The HTML aria-sort attribute
The aria-sort attribute indicates whether a table column is sorted and in which direction. Values: ascending, descending, other, or none. Set it on the column header (<th> or role="columnheader"), on only one column at a time.
Overview
The aria-sort attribute indicates whether a table column is sorted, and in which direction.
It exposes table or grid structure to assistive technology. You generally only need it when you build a custom grid (role="grid") or when a native <table> cannot express the structure — for example a grid whose rows are virtualized and not all present in the DOM. A real <table> with <th> headers conveys most of this automatically.
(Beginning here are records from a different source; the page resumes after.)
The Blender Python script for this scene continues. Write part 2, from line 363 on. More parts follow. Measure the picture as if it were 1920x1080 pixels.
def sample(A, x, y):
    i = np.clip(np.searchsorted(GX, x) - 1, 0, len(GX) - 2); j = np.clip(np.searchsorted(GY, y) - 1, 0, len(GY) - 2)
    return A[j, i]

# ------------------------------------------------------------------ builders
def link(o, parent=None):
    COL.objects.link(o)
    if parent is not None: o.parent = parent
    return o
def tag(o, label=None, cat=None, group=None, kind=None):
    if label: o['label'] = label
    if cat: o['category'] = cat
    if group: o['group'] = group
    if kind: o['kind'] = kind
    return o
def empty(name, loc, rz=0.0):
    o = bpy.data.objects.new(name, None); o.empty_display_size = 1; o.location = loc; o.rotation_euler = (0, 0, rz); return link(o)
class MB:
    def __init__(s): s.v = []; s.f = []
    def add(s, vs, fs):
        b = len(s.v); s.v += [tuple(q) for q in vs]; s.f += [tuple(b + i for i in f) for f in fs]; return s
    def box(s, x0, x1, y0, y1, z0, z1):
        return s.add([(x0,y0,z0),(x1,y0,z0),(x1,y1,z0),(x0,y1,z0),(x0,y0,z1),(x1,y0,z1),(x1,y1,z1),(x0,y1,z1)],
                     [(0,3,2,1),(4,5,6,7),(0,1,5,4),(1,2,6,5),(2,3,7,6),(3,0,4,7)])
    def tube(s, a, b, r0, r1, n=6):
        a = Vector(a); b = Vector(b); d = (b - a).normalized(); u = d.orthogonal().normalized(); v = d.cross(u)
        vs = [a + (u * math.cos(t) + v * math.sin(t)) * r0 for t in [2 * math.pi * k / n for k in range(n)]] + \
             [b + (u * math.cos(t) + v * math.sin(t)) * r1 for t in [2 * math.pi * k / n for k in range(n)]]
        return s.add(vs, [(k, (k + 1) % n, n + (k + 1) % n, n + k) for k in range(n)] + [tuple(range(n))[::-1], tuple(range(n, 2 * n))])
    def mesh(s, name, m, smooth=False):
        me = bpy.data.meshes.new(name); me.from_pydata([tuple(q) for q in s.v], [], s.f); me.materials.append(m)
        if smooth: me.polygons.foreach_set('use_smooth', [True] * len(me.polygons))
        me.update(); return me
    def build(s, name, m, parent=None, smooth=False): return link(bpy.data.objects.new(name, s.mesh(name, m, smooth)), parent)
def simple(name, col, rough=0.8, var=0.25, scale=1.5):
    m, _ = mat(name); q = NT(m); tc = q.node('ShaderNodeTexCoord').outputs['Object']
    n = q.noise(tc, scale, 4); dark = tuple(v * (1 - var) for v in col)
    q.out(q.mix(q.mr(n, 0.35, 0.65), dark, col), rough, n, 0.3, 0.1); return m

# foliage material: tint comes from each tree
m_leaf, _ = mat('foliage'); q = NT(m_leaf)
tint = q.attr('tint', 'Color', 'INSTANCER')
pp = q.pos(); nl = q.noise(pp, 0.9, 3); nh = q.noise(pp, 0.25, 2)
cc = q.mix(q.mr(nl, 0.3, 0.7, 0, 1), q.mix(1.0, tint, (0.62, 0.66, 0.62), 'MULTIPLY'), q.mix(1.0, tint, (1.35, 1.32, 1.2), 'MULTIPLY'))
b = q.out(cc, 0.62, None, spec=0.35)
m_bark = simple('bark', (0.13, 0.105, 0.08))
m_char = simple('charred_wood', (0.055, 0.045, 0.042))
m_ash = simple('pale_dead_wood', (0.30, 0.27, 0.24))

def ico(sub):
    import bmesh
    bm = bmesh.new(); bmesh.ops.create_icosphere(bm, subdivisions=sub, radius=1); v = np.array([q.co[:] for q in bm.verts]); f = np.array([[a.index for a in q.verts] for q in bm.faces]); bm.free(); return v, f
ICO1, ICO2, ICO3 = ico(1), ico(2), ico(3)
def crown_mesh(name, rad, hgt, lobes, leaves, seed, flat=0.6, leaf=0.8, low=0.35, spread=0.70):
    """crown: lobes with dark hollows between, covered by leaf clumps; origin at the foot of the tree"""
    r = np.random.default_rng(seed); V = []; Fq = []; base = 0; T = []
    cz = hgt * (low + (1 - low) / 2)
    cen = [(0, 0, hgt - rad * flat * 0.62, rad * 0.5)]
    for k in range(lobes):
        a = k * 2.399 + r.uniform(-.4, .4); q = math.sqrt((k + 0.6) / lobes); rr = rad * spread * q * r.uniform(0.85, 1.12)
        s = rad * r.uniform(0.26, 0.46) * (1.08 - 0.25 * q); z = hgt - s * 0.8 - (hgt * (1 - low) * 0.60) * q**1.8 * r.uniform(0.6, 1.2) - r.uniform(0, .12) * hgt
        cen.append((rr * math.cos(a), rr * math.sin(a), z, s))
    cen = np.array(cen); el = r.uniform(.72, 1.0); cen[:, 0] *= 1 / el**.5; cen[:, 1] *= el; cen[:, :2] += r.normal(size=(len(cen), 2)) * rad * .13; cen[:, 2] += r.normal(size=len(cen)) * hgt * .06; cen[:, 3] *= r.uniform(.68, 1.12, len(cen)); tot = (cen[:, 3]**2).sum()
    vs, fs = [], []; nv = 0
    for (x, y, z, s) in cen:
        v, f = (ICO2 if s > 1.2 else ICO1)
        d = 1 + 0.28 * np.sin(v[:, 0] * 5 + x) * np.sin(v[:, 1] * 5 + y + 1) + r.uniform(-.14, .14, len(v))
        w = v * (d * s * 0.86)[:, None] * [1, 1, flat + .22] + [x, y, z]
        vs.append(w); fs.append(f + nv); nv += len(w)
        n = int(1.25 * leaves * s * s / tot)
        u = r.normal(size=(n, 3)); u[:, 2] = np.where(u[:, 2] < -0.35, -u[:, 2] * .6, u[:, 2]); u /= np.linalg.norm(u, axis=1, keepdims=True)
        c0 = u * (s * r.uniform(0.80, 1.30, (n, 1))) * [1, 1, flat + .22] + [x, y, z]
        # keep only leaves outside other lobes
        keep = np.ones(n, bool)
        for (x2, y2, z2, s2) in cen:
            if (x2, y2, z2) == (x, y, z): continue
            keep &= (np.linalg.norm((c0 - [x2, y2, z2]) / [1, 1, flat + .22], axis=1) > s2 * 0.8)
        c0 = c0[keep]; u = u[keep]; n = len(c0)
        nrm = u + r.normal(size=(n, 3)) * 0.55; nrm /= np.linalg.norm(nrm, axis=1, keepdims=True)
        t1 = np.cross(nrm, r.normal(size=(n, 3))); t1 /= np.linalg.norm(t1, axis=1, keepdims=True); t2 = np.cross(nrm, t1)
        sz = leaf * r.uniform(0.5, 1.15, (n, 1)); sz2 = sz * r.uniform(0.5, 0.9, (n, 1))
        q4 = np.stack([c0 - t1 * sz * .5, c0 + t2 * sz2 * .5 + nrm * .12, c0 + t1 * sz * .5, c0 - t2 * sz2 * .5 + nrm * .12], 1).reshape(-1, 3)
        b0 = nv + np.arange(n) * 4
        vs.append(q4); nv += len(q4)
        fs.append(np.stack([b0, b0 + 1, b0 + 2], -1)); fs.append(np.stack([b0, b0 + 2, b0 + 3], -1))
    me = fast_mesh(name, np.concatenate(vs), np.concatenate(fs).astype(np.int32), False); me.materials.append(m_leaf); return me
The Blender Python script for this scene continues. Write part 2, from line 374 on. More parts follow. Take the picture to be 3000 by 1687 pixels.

Like all ARIA, aria-sort changes only the accessibility tree — what assistive technology perceives — never the element's behavior or appearance. The first rule of ARIA applies: if a native HTML element or attribute conveys this, use that instead, and only reach for ARIA when nothing native fits.
Syntax
<th aria-sort="ascending"><button>Name</button></th>
Values
| Value |
|---|
| none | ascending | descending | other |
Example
<th aria-sort="descending"><button>Date ▼</button></th>
Best practices
- Follow the first rule of ARIA — use a native HTML element or attribute that conveys this where one exists, rather than adding ARIA.
- Use a native <table> with <th> headers where possible — it conveys most structure for free.
- Reach for these attributes on a custom grid, or when rows and columns are not all in the DOM.
- Keep the index and count values accurate as the grid changes.